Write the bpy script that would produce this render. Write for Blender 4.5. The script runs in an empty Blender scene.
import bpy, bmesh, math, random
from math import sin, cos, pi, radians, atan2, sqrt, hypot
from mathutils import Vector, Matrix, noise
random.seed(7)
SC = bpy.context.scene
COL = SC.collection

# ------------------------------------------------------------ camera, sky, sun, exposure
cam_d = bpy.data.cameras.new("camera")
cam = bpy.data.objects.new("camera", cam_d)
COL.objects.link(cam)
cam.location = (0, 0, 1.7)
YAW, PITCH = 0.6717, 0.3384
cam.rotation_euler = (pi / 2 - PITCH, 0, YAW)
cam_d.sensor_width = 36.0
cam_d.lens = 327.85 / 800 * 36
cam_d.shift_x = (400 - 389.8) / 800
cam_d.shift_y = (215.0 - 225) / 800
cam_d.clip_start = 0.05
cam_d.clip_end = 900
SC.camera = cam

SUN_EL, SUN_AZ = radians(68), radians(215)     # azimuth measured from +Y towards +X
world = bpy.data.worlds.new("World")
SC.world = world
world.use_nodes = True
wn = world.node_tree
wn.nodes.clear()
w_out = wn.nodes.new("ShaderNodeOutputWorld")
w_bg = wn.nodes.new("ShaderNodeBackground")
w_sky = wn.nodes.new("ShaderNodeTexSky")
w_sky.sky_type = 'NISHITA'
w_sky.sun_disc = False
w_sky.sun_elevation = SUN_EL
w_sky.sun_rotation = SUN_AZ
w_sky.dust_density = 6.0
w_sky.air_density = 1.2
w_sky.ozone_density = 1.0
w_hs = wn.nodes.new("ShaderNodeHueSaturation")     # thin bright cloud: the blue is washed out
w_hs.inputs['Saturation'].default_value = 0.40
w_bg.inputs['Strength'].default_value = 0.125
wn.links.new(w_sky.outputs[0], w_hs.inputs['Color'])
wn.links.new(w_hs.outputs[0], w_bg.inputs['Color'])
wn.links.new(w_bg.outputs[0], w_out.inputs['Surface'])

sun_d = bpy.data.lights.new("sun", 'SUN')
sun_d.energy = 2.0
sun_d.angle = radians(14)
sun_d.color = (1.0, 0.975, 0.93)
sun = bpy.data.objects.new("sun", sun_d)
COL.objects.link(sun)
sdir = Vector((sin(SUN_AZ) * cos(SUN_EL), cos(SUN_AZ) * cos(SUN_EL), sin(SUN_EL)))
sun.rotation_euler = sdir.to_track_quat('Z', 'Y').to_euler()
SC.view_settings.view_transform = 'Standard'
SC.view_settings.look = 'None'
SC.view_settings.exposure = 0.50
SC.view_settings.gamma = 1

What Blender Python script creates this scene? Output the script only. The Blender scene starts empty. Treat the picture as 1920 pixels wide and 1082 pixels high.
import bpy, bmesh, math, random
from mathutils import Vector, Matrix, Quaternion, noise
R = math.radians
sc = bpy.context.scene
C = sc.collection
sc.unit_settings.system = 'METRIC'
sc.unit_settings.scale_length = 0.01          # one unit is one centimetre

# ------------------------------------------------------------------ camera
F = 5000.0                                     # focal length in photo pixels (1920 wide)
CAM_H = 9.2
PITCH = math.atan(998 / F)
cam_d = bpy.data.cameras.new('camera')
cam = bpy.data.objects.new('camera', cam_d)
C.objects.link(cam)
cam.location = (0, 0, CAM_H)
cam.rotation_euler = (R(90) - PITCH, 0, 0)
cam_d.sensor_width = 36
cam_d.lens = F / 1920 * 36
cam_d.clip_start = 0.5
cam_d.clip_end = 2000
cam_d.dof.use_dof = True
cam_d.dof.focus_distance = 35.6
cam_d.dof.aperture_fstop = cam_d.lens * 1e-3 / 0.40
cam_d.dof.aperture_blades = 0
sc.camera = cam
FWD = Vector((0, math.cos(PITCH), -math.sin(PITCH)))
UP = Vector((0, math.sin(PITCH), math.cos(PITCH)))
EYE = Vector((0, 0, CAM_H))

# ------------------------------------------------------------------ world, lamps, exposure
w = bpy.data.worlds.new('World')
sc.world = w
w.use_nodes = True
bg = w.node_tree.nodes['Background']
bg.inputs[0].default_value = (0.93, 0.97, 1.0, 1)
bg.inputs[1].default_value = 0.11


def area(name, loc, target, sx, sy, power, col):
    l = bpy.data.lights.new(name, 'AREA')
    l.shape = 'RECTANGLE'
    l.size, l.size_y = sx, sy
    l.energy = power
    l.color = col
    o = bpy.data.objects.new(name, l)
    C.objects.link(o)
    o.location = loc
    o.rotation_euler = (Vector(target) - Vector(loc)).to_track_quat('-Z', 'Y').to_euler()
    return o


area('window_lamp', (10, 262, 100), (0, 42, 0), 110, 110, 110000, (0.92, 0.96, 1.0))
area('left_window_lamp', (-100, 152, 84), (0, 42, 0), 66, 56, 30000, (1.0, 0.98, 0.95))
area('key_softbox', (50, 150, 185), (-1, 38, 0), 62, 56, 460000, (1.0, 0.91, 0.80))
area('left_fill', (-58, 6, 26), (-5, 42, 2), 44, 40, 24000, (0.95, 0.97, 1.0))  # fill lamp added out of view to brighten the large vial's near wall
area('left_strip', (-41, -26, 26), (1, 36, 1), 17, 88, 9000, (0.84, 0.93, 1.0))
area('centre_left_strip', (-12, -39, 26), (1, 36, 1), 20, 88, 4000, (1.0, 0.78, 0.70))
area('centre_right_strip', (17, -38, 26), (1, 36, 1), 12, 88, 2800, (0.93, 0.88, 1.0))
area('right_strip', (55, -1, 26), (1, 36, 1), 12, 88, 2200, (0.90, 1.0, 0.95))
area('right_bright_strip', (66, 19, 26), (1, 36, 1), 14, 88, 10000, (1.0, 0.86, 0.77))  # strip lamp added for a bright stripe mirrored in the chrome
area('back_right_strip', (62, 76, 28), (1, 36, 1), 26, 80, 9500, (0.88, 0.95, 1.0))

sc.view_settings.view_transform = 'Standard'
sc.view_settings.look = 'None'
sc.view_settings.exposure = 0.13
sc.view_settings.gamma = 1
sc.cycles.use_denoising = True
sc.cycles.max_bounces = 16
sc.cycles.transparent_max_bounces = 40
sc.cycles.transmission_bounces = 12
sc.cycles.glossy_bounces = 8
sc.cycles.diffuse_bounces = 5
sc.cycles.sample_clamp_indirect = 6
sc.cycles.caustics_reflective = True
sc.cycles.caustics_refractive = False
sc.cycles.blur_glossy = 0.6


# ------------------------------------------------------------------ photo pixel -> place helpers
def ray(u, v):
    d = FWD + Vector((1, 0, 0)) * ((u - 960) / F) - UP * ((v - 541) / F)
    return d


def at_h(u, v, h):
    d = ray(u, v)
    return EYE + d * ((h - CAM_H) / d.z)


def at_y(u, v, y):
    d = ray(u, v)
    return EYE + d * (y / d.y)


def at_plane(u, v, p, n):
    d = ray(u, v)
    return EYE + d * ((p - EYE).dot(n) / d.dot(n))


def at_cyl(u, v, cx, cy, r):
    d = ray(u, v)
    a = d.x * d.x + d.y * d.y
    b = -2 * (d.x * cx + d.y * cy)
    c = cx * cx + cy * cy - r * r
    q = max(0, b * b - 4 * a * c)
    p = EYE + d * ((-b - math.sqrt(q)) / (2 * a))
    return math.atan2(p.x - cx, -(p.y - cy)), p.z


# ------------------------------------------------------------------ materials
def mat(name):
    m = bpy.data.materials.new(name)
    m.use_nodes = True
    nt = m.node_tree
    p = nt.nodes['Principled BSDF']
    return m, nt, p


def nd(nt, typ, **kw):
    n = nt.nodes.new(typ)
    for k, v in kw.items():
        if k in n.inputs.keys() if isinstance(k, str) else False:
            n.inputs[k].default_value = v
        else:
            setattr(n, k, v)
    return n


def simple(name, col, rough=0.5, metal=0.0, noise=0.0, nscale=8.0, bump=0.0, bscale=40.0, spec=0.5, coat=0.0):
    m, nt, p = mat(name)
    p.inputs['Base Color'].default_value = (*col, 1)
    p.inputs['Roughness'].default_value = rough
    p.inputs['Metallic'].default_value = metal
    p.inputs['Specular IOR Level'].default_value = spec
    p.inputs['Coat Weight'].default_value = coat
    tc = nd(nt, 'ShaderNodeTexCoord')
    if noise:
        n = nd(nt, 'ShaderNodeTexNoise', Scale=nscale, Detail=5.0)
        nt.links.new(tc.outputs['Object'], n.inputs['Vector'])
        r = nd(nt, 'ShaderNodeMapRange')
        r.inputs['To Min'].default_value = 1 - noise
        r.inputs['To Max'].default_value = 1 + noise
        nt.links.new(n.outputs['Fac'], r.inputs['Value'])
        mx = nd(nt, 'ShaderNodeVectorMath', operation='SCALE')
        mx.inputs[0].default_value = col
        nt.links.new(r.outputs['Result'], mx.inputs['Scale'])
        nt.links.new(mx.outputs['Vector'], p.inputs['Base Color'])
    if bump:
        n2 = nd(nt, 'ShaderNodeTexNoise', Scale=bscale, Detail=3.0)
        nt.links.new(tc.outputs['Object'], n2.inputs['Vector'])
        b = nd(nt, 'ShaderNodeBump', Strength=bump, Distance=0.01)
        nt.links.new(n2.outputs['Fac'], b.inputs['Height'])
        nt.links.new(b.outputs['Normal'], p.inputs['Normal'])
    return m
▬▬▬
CHALLENGE: Using the data above, restate word for word the lines from its opening line through the line that contains "COL = SC.collection", and no more.

EXERCISE SOLUTION:
Write the bpy script that would produce this render. Write for Blender 4.5. The script runs in an empty Blender scene.
import bpy, bmesh, math, random
from math import sin, cos, pi, radians, atan2, sqrt, hypot
from mathutils import Vector, Matrix, noise
random.seed(7)
SC = bpy.context.scene
COL = SC.collection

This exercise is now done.